What does it mean to be human in a time permeated by artificial intelligence – now and in the future? In his giant digital installations, Refik Anadol (b. 1985), who is currently also exhibited at MoMA, works with machine learning and artificial intelligence, utilising the data-driven algorithms found everywhere in our everyday life.
His installations raise philosophical questions which point to a future where human existence is inextricably linked to data and advanced computer technology – to an even greater extent than today. Refik Anadol presents three works at ARKEN, one of them created especially for the exhibition Nature dreams.
AI algorithmic abstractions
The works take their point of departure in visual presentations of nature found online and on digital media. These gushing waterfalls, sunsets, forests and plains affect our shared ideas about what nature is and what it looks like. Anadol has collected millions of images of nature through the years, compiling vast sets of data. Through AI algorithms, Anadol’s works transform this data into completely new, partially abstract and everchanging depictions of nature. The main work of the exhibition is the 7 x 7 metre data sculpture Nature Dreams from 2021.

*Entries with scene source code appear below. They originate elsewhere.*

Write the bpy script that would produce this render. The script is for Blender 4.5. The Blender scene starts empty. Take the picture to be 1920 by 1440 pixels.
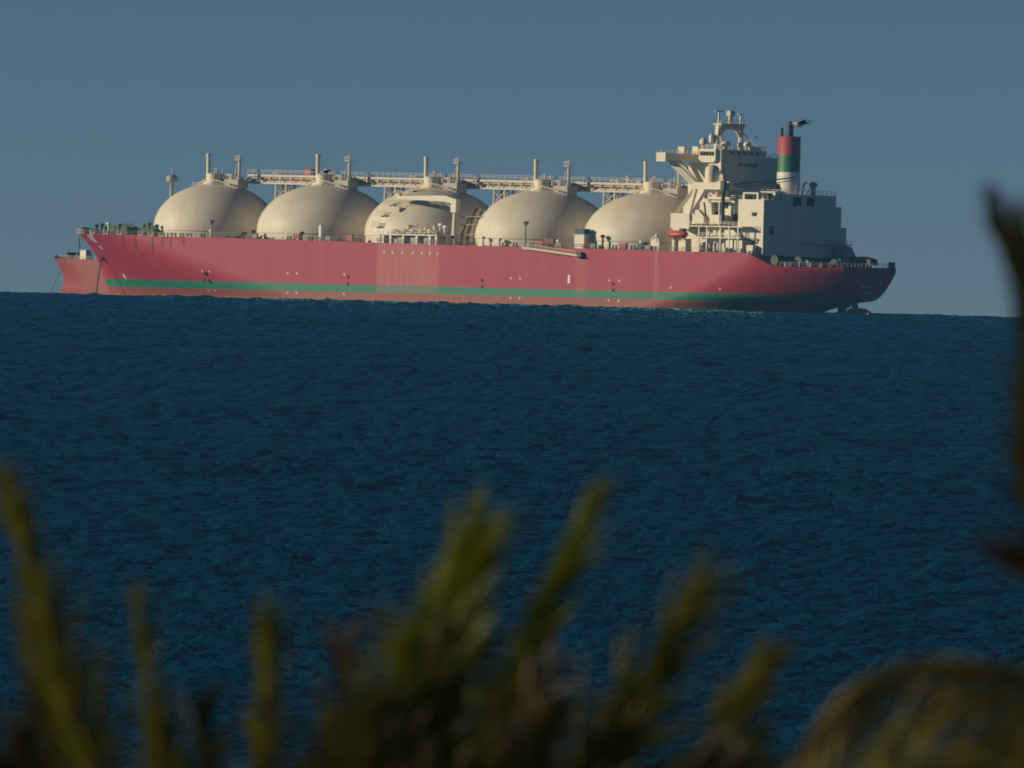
import bpy, math, random
import numpy as np
from mathutils import Vector, Matrix
R = math.radians
rng = random.Random(7)
SC = bpy.context.scene
COL = SC.collection

# ------------------------------------------------------------------ camera, light, exposure
EYE = Vector((0.0, -3000.0, 0.3))        # long lens high on the shore
cam_d = bpy.data.cameras.new("camera")
cam = bpy.data.objects.new("camera", cam_d); COL.objects.link(cam); SC.camera = cam
cam_d.sensor_width = 36.0
cam_d.lens = 382.5
cam_d.clip_start = 1.0
cam_d.clip_end = 20000.0
cam.matrix_world = (Matrix.Translation(EYE) @ Matrix.Rotation(R(90) - 0.00751, 4, 'X')
                    @ Matrix.Rotation(R(1.42), 4, 'Z'))
cam_d.dof.use_dof = True
cam_d.dof.focus_distance = 900.0
cam_d.dof.aperture_fstop = 4.7

SUN_EL, SUN_AZ = R(15), R(-86)           # azimuth from the view away from the camera's back, to its left
sd = Vector((math.sin(SUN_AZ) * math.cos(SUN_EL), -math.cos(SUN_AZ) * math.cos(SUN_EL), math.sin(SUN_EL)))
sun_l = bpy.data.lights.new("sun", 'SUN'); sun_l.energy = 5.0; sun_l.angle = R(0.5)
sun_l.color = (1.0, 0.83, 0.58)
sun = bpy.data.objects.new("sun", sun_l); COL.objects.link(sun)
sun.rotation_euler = sd.to_track_quat('Z', 'Y').to_euler()

W = bpy.data.worlds.new("World"); SC.world = W; W.use_nodes = True
wn, wl = W.node_tree.nodes, W.node_tree.links
sky = wn.new('ShaderNodeTexSky'); sky.sky_type = 'NISHITA'; sky.sun_disc = False
sky.sun_elevation = SUN_EL
sky.sun_rotation = math.atan2(sd.x, sd.y)
sky.air_density = 0.4; sky.dust_density = 0.0; sky.ozone_density = 3.6
wl.new(sky.outputs[0], wn['Background'].inputs[0])
wn['Background'].inputs[1].default_value = 0.05

SC.view_settings.view_transform = 'Standard'
SC.view_settings.look = 'None'
SC.view_settings.exposure = -0.44
SC.view_settings.gamma = 1.0
SC.render.engine = 'CYCLES'
SC.cycles.use_denoising = True
SC.cycles.filter_width = 1.8
SC.cycles.max_bounces = 6
SC.cycles.volume_bounces = 0

# ------------------------------------------------------------------ helpers
def tag(o, label=None, cat=None, group=None, kind=None):
    for k, v in (("label", label), ("category", cat), ("group", group), ("kind", kind)):
        if v: o[k] = v
    return o

def thing(name, loc, label, cat, rz=0.0, group=None):
    o = bpy.data.objects.new(name, None); COL.objects.link(o)
    o.location = loc; o.rotation_euler = (0, 0, rz)
    return tag(o, label, cat, group)

class MB:
    """collects plain shapes and links them as one mesh"""
    def __init__(s): s.v, s.f, s.m, s.cur = [], [], [], 0
    def add(s, vs, fs):
        n = len(s.v); s.v += [tuple(p) for p in vs]
        for f in fs: s.f.append(tuple(i + n for i in f)); s.m.append(s.cur)
        return s
    def box(s, x0, x1, y0, y1, z0, z1):
        return s.add([(x0,y0,z0),(x1,y0,z0),(x1,y1,z0),(x0,y1,z0),(x0,y0,z1),(x1,y0,z1),(x1,y1,z1),(x0,y1,z1)],
                     [(0,3,2,1),(4,5,6,7),(0,1,5,4),(1,2,6,5),(2,3,7,6),(3,0,4,7)])
    def beam(s, p, q, w, h=None, up=(0,0,1)):
        h = h or w; p, q = Vector(p), Vector(q); d = (q - p).normalized(); up = Vector(up)
        if abs(d.dot(up)) > .98: up = Vector((1,0,0))
        a = d.cross(up).normalized() * (w/2); b = a.cross(d).normalized() * (h/2)
        vs = [p-a-b, p+a-b, p+a+b, p-a+b, q-a-b, q+a-b, q+a+b, q-a+b]
        return s.add(vs, [(0,3,2,1),(4,5,6,7),(0,1,5,4),(1,2,6,5),(2,3,7,6),(3,0,4,7)])
    def tube(s, p, q, r, n=10, r2=None):
        r2 = r if r2 is None else r2; p, q = Vector(p), Vector(q); d = (q - p).normalized()
        u = Vector((1,0,0)) if abs(d.x) < .9 else Vector((0,1,0))
        a = d.cross(u).normalized(); b = d.cross(a)
        vs = []
        for c, rr in ((p, r), (q, r2)):
            vs += [c + (a*math.cos(2*math.pi*i/n) + b*math.sin(2*math.pi*i/n))*rr for i in range(n)]
        return s.add(vs, [(i, (i+1)%n, n+(i+1)%n, n+i) for i in range(n)] + [tuple(range(n-1,-1,-1)), tuple(range(n,2*n))])
    def path(s, pts, r, n=6):
        for a, b in zip(pts, pts[1:]): s.tube(a, b, r, n)
        return s
    def lathe(s, cx, cy, prof, n=32, ex=1.0, ey=1.0):
        vs, fs = [], []
        for r, z in prof:
            vs += [(cx + r*ex*math.cos(2*math.pi*i/n), cy + r*ey*math.sin(2*math.pi*i/n), z) for i in range(n)]
        for k in range(len(prof)-1):
            fs += [(k*n+i, k*n+(i+1)%n, (k+1)*n+(i+1)%n, (k+1)*n+i) for i in range(n)]
        fs += [tuple(range(n-1,-1,-1)), tuple((len(prof)-1)*n+i for i in range(n))]
        return s.add(vs, fs)
    def prism(s, poly, y0, y1):          # polygon in x,z pushed along y
        n = len(poly)
        vs = [(x, y0, z) for x, z in poly] + [(x, y1, z) for x, z in poly]
        return s.add(vs, [(i,(i+1)%n,n+(i+1)%n,n+i) for i in range(n)] + [tuple(range(n-1,-1,-1)), tuple(range(n,2*n))])
    def rail(s, pts, h=1.1, step=2.0, r=.045, bars=(1.0,.55)):
        for a, b in zip(pts, pts[1:]):
            a, b = Vector(a), Vector(b); L = (b-a).length; k = max(1, int(L/step))
            for i in range(k+1):
                c = a.lerp(b, i/k); s.beam(c, c+Vector((0,0,h)), r*2)
            for t in bars: s.beam(a+Vector((0,0,h*t)), b+Vector((0,0,h*t)), r*2)
        return s
    def build(s, name, mats, parent=None, smooth=None, loc=None):
        me = bpy.data.meshes.new(name); me.from_pydata(s.v, [], s.f)
        mats = mats if isinstance(mats, (list, tuple)) else [mats]
        for m in mats: me.materials.append(m)
        if len(mats) > 1: me.polygons.foreach_set('material_index', s.m)
        me.update()
        import bmesh
        bm = bmesh.new(); bm.from_mesh(me); bmesh.ops.recalc_face_normals(bm, faces=bm.faces); bm.to_mesh(me); bm.free()
        if smooth is not None:
            me.polygons.foreach_set('use_smooth', [True]*len(me.polygons))
            me.set_sharp_from_angle(angle=R(smooth))
        o = bpy.data.objects.new(name, me); COL.objects.link(o)
        if parent is not None: o.parent = parent
        if loc is not None: o.location = loc
        return o

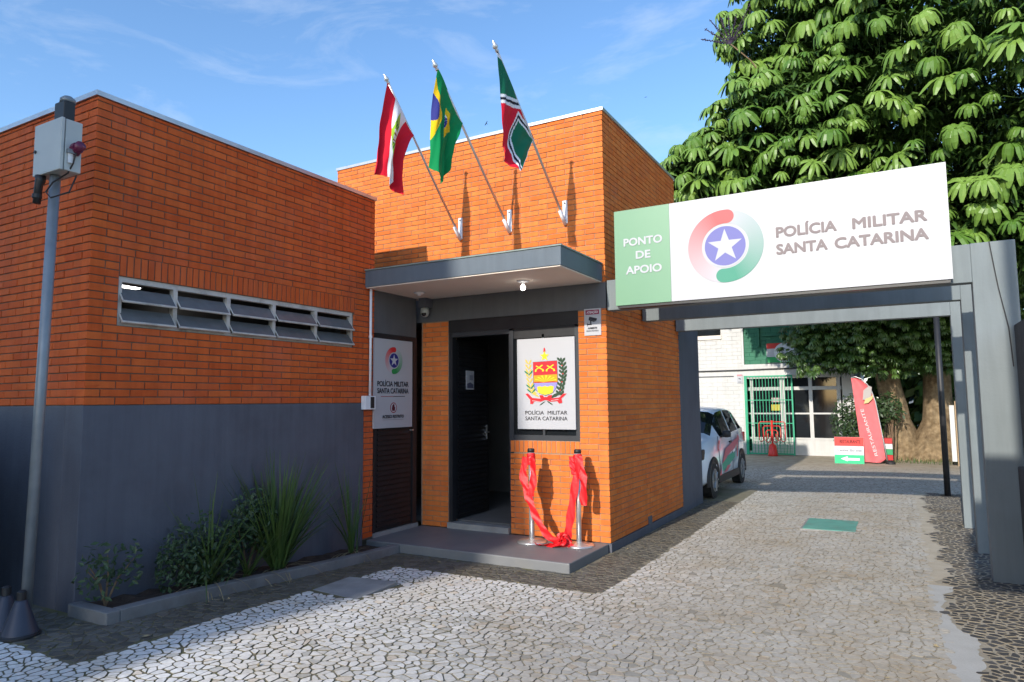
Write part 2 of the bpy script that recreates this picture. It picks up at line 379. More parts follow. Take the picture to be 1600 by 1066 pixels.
def bed_material():
    """joints near the camera, and beyond the built stones the mosaic itself as colour"""
    m = bpy.data.materials.new('paving_bed'); m.use_nodes = True
    n = m.node_tree.nodes; l = m.node_tree.links; b = n['Principled BSDF']
    g_ = n.new('ShaderNodeNewGeometry'); sx = n.new('ShaderNodeSeparateXYZ'); l.new(g_.outputs['Position'], sx.inputs[0])
    def rng(src, a, b_, c=0, d=1):
        r_ = n.new('ShaderNodeMapRange'); r_.inputs[1].default_value = a; r_.inputs[2].default_value = b_
        r_.inputs[3].default_value = c; r_.inputs[4].default_value = d; l.new(src, r_.inputs[0]); return r_.outputs[0]
    def mixc(f, c1, c2):
        q = n.new('ShaderNodeMixRGB')
        for s_, c in (('Color1', c1), ('Color2', c2)):
            if isinstance(c, tuple): q.inputs[s_].default_value = (*c, 1)
            else: l.new(c, q.inputs[s_])
        l.new(f, q.inputs['Fac']); return q.outputs['Color']
    t = n.new('ShaderNodeTexNoise'); t.inputs['Scale'].default_value = 4; t.inputs['Detail'].default_value = 8; l.new(g_.outputs['Position'], t.inputs['Vector'])
    moss = mixc(rng(t.outputs['Fac'], .4, .62), (.175, .15, .10), (.135, .13, .06))
    cem = mixc(rng(t.outputs['Fac'], .35, .65), (.42, .38, .305), (.33, .295, .235))
    joint = mixc(rng(sx.outputs['X'], -.6, 1.6), moss, cem)
    v = n.new('ShaderNodeTexVoronoi'); v.feature = 'DISTANCE_TO_EDGE'; v.inputs['Scale'].default_value = 11; l.new(g_.outputs['Position'], v.inputs['Vector'])
    v2 = n.new('ShaderNodeTexVoronoi'); v2.inputs['Scale'].default_value = 11; l.new(g_.outputs['Position'], v2.inputs['Vector'])
    sv = n.new('ShaderNodeSeparateXYZ'); l.new(v2.outputs['Color'], sv.inputs[0])
    st = mixc(sv.outputs[0], (.40, .36, .30), (.52, .48, .41))
    far = mixc(rng(v.outputs['Distance'], .03, .10), (.25, .22, .18), st)
    sand = mixc(rng(t.outputs['Fac'], .42, .6), (.42, .36, .27), (.34, .28, .20))
    far = mixc(rng(sx.outputs['Y'], 9.5, 11.5), far, sand)
    l.new(mixc(rng(sx.outputs['Y'], 6.3, 6.7), joint, far), b.inputs['Base Color'])
    bu = n.new('ShaderNodeBump'); bu.inputs['Strength'].default_value = .5; bu.inputs['Distance'].default_value = .01
    t3 = n.new('ShaderNodeTexNoise'); t3.inputs['Scale'].default_value = 60; t3.inputs['Detail'].default_value = 6; l.new(g_.outputs['Position'], t3.inputs['Vector'])
    l.new(t3.outputs['Fac'], bu.inputs['Height']); l.new(bu.outputs['Normal'], b.inputs['Normal'])
    b.inputs['Roughness'].default_value = .9; b.inputs['Specular IOR Level'].default_value = .2
    return m
pv = thing('pavement', None, None, (0, -3, 0), kind='structure')
bed = MB(); xs = [-12, -8, -6]+[-5+i*.25 for i in range(41)]+[6, 8, 12]; ys = [-14, -10, -8]+[-7+i*.25 for i in range(81)]+[14, 17, 22]
bv = [(x, y, gh(x, y)-.0042) for y in ys for x in xs]; nx = len(xs)
bed.add(bv, [(j*nx+i, j*nx+i+1, (j+1)*nx+i+1, (j+1)*nx+i) for j in range(len(ys)-1) for i in range(nx-1)])
tag(bed.build('paving_bed', bed_material(), pv, smooth=True), kind='structure')
# cement strip of irregular outline lies as a thin smear over the bed
def smear(y0, y1, matname, nm, dz):
    mb = MB(); N = max(8, int((y1-y0)/.04)); row = []
    for i in range(N+1):
        y = y0+(y1-y0)*i/N; xa = 3.10+.02*math.sin(y*2.2)
        xb = xa
        while zone(xb+.035, y) != 1 and xb < 3.6: xb += .01
        row.append((xa, xb+.03*random.random(), y))
    vs_ = []
    for xa, xb, y in row: vs_ += [(xa, y, gh(xa, y)-.001+dz), (xb, y, gh(xb, y)-.001+dz)]
    mb.add(vs_, [(2*i, 2*i+1, 2*i+3, 2*i+2) for i in range(N)])
    o = mb.build(nm, matname, pv, smooth=True); tag(o, kind='structure')
smear(-4.2, -.36, mat('fresh_cement', (.45, .45, .43), (.50, .50, .48), .9, 7, .3, 70), 'cement_patch', .0)
smear(-.36, 6.2, mat('old_mortar', (.42, .36, .27), (.50, .44, .34), .95, 5, .5, 50), 'mortar_patch', .0)

def clip(poly, nx_, ny_, d):            # keep n.p <= d
    res = []; k = len(poly)
    for i in range(k):
        a, b = poly[i], poly[(i+1) % k]
        da = a[0]*nx_+a[1]*ny_-d; db = b[0]*nx_+b[1]*ny_-d
        if da <= 0: res.append(a)
        if (da < 0 < db) or (db < 0 < da):
            t = da/(da-db); res.append((a[0]+(b[0]-a[0])*t, a[1]+(b[1]-a[1])*t))
    return res
def make_stones():
    S = .066; X0, X1, Y0, Y1 = -4.0, 4.2, -6.2, 6.6
    nxx, nyy = int((X1-X0)/S), int((Y1-Y0)/S)
    rnd = random.Random(3)
    pts = [[(X0+(i+.5+rnd.uniform(-.46, .46))*S, Y0+(j+.5+rnd.uniform(-.46, .46))*S) for i in range(nxx)] for j in range(nyy)]
    gone = {(i, j) for j in range(nyy) for i in range(nxx) if rnd.random() < .10}
    stones = []
    for j in range(2, nyy-2):
        for i in range(2, nxx-2):
            if (i, j) in gone: continue
            x, y = pts[j][i]; z_ = zone(x, y)
            if z_ not in (0, 1): continue
            if not in_view((x, y, 0), .22): continue
            # some seeds merge into a neighbour so that sizes differ
            half = (.0026 if x > .8 and z_ == 0 else .0040)+rnd.uniform(-.0015, .0025)
            if z_ == 1 and x > 3: half = .0068
            if z_ == 1 and x < 1: half = .0035
            poly = [(x-.13, y-.13), (x+.13, y-.13), (x+.13, y+.13), (x-.13, y+.13)]
            for dj in (-2, -1, 0, 1, 2):
                for di in (-2, -1, 0, 1, 2):
                    if di == dj == 0 or (i+di, j+dj) in gone: continue
                    qx, qy = pts[j+dj][i+di]; ddx, ddy = qx-x, qy-y; dl = math.hypot(ddx, ddy)
                    if dl > .26 or dl < 1e-6: continue
                    ddx /= dl; ddy /= dl
                    poly = clip(poly, ddx, ddy, x*ddx+y*ddy+dl/2-half)
                    if len(poly) < 3: break
                if len(poly) < 3: break
            if len(poly) < 3: continue
            # the pale and dark fields meet along straight edges
            xb = x_border(y)
            if x < 3:
                if z_ == 1:
                    if x < xb+.001 and y < -1.69: poly = clip(poly, 1, .04, xb+.04*y-.003); poly = clip(poly, -.04, -1, 5.02+.064-.003)
                    elif y > -1.69:
                        if x > xb: poly = clip(poly, 0, -1, 1.69-.003)
                        poly = clip(poly, 1, 0, .54-.003)
                elif z_ == 0:
                    if y > -1.69: poly = clip(poly, -1, 0, -.54-.003)
                    elif y < -5.02-.04*(x+1.6): poly = clip(poly, .04, 1, -5.02-.064-.003) if x < xb-.02 else poly
                    else:
                        poly = clip(poly, -1, -.04, -xb-.04*y-.003)
                        if x < .54: poly = clip(poly, 0, 1, -1.69-.003)
            if len(poly) < 3: continue
            # drop tiny edges
            q0 = [poly[k] for k in range(len(poly)) if math.hypot(poly[k][0]-poly[k-1][0], poly[k][1]-poly[k-1][1]) > .011]
            if len(q0) < 3: continue
            q = []          # knocked-off corners
            for k in range(len(q0)):
                a, b, c_ = q0[k-1], q0[k], q0[(k+1) % len(q0)]; f = rnd.uniform(.06, .26)
                q += [(b[0]+(a[0]-b[0])*f, b[1]+(a[1]-b[1])*f), (b[0]+(c_[0]-b[0])*f, b[1]+(c_[1]-b[1])*f)]
            stones.append((x, y, z_, q))
    return stones
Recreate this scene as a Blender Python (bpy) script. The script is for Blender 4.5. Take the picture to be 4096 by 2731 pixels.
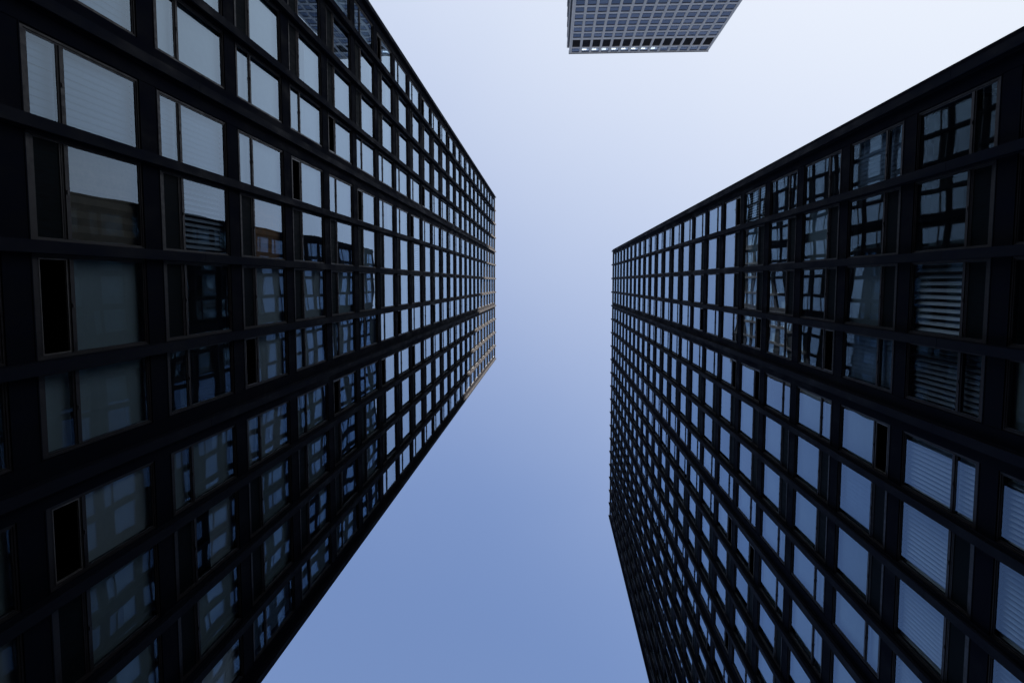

Weather data from Ishøj becomes a new work of art
Refik Anadol has created a new work rooted in the museum’s unique natural setting. Taking its starting point in meteorological data from the area around ARKEN, the work’s algorithms translate this information into a visual world of images that will be displayed outdoors, projected onto the museum building. Responding to the weather, the work will change from one minute to the next.
In the third work of the exhibition, visitors enter an immersive installation where the viewer’s senses are subjected to a barrage of input from all sides, as if you had entered the brain of a machine.
Three-year exhibition series
REFIK ANADOL – NATURE DREAMS is the first part of ARKEN’s three-year exhibition series NATURE FUTURE, which uses art to explore humanity’s relationship with nature and technology, now and in the future. NATURE FUTURE will unfold within the museum’s spectacular 1,000 m2 gallery, The Art Axis, taking the form of a succession of immersive installations created by leading international contemporary artists.
To the greatest extent possible, these exhibitions will be produced in Denmark and specifically for the museum in order to minimise climate impact and costs due to factors such as international shipping.